### Job:
Copy the listing below line for line, starting at its first line and ending with the line that has "from math import sin, cos, pi, radians, sqrt" in it. Add nothing.

+++++

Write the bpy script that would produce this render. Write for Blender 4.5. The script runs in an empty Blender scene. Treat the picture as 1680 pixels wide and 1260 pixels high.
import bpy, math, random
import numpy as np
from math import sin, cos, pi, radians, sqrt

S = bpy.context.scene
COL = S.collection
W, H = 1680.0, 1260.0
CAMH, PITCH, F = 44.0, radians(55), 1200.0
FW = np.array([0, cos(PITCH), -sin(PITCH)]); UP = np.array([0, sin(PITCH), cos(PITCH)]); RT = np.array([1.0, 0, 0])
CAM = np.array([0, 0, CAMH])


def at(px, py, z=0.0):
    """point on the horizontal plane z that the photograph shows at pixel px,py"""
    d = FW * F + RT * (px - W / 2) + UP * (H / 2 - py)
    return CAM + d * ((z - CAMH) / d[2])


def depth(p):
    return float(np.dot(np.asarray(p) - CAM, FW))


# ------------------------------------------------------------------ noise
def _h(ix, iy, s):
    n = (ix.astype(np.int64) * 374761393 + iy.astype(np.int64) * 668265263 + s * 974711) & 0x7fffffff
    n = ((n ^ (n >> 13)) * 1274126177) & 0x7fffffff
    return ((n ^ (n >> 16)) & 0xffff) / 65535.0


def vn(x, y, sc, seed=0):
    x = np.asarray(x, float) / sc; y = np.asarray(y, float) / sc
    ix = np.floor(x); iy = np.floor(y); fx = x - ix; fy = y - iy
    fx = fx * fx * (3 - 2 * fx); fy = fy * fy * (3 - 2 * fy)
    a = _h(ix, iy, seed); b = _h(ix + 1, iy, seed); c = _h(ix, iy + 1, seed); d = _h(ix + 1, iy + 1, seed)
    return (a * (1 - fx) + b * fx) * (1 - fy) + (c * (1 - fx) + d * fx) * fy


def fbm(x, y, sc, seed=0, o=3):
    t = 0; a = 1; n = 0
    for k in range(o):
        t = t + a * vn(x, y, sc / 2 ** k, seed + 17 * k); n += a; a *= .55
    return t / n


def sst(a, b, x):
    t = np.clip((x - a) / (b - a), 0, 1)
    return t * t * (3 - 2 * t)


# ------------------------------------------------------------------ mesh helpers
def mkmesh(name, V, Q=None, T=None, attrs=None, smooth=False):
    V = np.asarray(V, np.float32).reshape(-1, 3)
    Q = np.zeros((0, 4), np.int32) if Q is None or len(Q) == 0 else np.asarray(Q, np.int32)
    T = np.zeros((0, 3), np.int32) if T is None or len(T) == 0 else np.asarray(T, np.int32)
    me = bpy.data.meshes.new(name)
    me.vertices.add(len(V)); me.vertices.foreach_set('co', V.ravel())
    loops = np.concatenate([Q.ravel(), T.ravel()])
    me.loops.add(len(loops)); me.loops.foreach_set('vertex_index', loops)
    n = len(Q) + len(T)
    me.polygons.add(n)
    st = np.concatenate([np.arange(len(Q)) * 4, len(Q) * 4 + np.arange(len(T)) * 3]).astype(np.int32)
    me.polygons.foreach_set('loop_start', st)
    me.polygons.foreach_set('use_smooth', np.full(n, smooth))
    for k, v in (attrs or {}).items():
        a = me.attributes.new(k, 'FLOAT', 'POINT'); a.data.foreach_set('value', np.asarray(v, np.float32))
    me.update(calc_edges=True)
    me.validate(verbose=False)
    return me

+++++

### Finished task:
Write the bpy script that would produce this render. Write for Blender 4.5. The script runs in an empty Blender scene. Treat the picture as 1680 pixels wide and 1260 pixels high.
import bpy, math, random
import numpy as np
from math import sin, cos, pi, radians, sqrt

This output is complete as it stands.